First there was Victor – the strong man. Clad in faux bearskin underpants, leather wristbands and exotic touches of black facepaint, he growled his way out to centre stage before an audience of forty artists and struck dramatic one-minute and three-minute poses.

Next came Fevvers – the trapeze artist. In a feather tiara, with green feather-painted eyes, black feathered shoulders, classic fifties trapeze costume, Dr Martens, parasol and a train of ribbons, she stood erect and graceful to be drawn for seven minutes.

Finally came Egon – the skeleton clown. With a white painted face, skull-black eyes, nose and mouth, he wore a white swimming cap and a clown’s ruff, but was otherwise naked from the neck down.

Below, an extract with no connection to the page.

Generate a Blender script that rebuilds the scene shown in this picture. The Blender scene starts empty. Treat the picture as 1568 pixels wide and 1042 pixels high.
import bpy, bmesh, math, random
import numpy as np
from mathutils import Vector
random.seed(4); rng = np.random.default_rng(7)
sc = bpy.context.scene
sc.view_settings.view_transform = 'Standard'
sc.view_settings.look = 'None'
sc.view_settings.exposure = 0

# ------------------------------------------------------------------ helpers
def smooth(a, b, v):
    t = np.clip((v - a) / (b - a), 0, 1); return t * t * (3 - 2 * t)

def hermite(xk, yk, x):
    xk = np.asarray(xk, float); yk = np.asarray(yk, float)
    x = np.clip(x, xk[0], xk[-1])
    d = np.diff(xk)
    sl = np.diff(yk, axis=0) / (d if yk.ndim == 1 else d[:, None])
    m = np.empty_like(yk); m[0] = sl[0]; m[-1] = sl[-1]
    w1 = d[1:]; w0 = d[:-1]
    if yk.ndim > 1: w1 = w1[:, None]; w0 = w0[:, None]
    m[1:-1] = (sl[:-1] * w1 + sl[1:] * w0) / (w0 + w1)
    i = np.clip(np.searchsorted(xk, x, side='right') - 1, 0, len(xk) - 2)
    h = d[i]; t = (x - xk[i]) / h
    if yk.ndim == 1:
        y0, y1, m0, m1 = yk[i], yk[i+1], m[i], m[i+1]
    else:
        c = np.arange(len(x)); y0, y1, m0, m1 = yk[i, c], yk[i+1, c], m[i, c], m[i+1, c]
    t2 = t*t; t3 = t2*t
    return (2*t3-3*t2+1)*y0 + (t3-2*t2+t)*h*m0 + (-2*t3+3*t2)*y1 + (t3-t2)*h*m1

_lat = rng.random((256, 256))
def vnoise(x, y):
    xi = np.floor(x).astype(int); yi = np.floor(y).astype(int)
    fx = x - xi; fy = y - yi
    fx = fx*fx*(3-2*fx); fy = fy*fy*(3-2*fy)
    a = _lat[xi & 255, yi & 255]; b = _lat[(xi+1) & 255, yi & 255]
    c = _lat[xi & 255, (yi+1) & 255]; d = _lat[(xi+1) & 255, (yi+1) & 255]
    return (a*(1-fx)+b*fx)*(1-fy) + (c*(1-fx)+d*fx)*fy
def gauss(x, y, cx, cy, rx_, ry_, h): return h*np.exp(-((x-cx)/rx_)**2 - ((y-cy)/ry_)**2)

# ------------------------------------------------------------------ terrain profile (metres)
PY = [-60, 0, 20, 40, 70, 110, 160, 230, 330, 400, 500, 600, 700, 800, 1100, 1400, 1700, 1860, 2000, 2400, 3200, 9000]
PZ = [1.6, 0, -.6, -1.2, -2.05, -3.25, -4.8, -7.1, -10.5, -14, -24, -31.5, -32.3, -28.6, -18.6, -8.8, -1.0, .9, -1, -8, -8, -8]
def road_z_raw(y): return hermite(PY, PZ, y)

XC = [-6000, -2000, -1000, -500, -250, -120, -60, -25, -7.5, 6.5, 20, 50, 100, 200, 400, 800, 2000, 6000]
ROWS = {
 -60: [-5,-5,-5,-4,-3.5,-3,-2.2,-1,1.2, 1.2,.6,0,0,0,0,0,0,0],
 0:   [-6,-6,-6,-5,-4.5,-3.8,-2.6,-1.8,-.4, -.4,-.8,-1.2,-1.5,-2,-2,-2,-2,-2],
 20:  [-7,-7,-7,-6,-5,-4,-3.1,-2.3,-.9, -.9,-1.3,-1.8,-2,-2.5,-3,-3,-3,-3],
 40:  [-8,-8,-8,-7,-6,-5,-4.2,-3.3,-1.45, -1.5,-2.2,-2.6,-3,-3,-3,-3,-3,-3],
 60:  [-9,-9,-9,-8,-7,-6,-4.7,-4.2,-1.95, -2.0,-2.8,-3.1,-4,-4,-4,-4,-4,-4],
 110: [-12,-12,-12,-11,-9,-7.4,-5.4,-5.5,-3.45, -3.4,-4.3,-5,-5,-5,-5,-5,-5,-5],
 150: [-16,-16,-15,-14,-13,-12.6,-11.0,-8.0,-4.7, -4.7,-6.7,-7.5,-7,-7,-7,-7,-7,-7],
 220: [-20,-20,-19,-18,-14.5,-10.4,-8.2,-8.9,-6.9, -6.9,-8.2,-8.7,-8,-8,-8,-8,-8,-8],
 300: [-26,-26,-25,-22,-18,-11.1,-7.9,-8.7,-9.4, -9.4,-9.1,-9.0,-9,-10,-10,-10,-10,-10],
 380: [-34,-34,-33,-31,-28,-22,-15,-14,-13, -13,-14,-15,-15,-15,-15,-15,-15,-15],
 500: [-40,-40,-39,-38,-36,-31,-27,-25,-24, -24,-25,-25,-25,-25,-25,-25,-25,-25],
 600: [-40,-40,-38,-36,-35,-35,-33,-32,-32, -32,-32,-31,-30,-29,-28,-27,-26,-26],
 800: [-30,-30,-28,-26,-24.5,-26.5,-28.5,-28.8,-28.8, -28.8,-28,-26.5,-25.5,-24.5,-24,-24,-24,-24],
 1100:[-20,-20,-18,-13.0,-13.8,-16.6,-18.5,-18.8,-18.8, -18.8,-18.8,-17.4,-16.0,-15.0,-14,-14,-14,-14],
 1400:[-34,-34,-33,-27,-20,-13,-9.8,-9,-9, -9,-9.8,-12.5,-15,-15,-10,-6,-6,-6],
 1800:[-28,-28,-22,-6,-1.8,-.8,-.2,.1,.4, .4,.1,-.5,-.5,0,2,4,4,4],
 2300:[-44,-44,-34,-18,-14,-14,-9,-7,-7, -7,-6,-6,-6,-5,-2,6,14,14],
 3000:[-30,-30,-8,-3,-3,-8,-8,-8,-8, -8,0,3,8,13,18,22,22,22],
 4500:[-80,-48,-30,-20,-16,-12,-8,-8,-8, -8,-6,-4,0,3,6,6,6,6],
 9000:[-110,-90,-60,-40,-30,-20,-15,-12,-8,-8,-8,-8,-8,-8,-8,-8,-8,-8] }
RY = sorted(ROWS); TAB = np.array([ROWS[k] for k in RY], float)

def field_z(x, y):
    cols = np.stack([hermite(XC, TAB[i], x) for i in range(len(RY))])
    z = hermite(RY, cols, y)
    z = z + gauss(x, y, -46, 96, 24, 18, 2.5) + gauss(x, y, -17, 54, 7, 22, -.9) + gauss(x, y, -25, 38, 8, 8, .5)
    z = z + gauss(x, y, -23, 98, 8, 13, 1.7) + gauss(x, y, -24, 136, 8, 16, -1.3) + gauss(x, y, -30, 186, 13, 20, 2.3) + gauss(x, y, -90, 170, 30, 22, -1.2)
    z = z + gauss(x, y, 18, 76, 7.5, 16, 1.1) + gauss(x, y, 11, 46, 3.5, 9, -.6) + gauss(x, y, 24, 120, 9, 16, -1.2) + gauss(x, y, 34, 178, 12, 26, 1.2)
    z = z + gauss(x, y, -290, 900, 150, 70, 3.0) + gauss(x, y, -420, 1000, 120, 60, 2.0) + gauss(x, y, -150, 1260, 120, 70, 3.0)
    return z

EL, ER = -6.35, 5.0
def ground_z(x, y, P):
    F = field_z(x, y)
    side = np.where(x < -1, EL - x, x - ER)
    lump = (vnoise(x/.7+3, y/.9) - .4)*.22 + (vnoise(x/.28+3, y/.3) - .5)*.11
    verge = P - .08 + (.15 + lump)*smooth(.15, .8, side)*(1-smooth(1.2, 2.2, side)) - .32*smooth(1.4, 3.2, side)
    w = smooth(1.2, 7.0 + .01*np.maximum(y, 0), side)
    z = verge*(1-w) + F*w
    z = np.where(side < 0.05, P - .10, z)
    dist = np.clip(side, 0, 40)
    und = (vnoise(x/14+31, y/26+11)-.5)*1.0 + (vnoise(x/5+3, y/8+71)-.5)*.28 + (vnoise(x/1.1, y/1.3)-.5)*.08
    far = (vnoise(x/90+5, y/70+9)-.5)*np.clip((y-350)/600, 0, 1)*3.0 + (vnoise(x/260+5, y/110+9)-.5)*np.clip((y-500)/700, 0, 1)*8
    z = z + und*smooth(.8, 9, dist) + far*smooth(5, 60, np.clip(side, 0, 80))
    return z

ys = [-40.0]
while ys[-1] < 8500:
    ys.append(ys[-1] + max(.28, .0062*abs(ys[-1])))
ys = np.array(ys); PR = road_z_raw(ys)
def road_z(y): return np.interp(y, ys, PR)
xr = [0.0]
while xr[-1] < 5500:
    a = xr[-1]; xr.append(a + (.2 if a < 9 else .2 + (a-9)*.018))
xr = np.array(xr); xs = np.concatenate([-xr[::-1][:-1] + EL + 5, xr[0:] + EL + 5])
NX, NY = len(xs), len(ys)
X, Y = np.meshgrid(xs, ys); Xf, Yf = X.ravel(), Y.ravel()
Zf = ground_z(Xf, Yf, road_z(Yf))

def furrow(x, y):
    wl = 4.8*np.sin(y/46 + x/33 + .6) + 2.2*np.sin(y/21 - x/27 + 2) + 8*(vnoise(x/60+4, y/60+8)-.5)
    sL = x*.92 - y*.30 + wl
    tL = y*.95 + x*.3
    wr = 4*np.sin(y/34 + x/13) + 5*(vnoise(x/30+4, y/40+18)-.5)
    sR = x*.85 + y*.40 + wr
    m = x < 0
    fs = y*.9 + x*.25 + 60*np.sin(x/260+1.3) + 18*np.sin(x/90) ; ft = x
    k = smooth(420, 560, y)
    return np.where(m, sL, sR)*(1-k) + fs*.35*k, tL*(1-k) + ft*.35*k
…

He posed for three minutes staring into the eyes of a skull mask, followed by five minutes atop a ladder… with a raven.

© Art Macabre, Linsay Trerise 2013, all rights reserved

Raven Rouge – the ringleader – in white tutu, painted skull face, red-glittered nose and jauntily macabre black and red flowered hat, directed and narrated proceedings, whilst ‘It‘ – the saddest clown in the world – took official photographs.

This was the Art Macabre Drawing SalonsCircus of Skeletons‘, 6 August 2013.

Five days before this weirdness, I’d sent a speculative email to ask whether I might be of service to Art Macabre. As fate would have it, not only was the answer affirmative, it also came with an offer of immediate employment. Happiness!

I arrived at the venue, Cass Art in Islington, about an hour early. At the door I was told, “Sorry, we’ve closed as an art shop now.
But,” I enquired, “are you open as a Circus of Skeletons?
Yes!” came the beaming reply.

Words I never imagined I might one day utter: “I am one of your skeletons.

Indeed, I was to be Egon.

© Art Macabre, Linsay Trerise 2013, all rights reserved

After our individual poses Raven Rouge brought us back as the family of skeletons for a ten-minute mini tableau. Fevvers was centre stage, Egon perched on a table to one side, forlornly proffering plastic flowers, while Victor sat at the other side turning the other cheek.

After a short break, for novelty we all mugged our family portrait faces whilst Raven Rouge commanded the artists to draw whilst holding hands with the person next to them. This was a real life drawing ice breaker, if ever I’d seen one.

Our finale was a long “after the show” pose, imagining Fevvers in her dressing room, Victor putting his feet up with newspaper and sandwich, and Egon cross-legged with his favourite pet raven now in its cage. It all went splendidly well and when at last we moved again it was to the sound of warm applause.

© Art Macabre, Linsay Trerise 2013, all rights reserved

Raven Rouge invited the artists to lay out their works for all to admire. And certainly there were some very admirable works among them. Two artists in particular – a tall gentleman whose name escaped me, and Emma Alexandra Watts, resplendent with green-hair – had truly excelled.


After the artists had drifted off home we all posed together for group photos. I washed off my skull face paint (the black eye paint stubbornly remained like mascara, which I rather liked) and helped the others to pack away numerous seats and props.

A thoroughly entertaining evening was rounded off with beer and wine at the Wenlock and Essex, before we all called it a night. I left in keen anticipation of more grimness and greasepaint with Art Macabre Drawing Salons.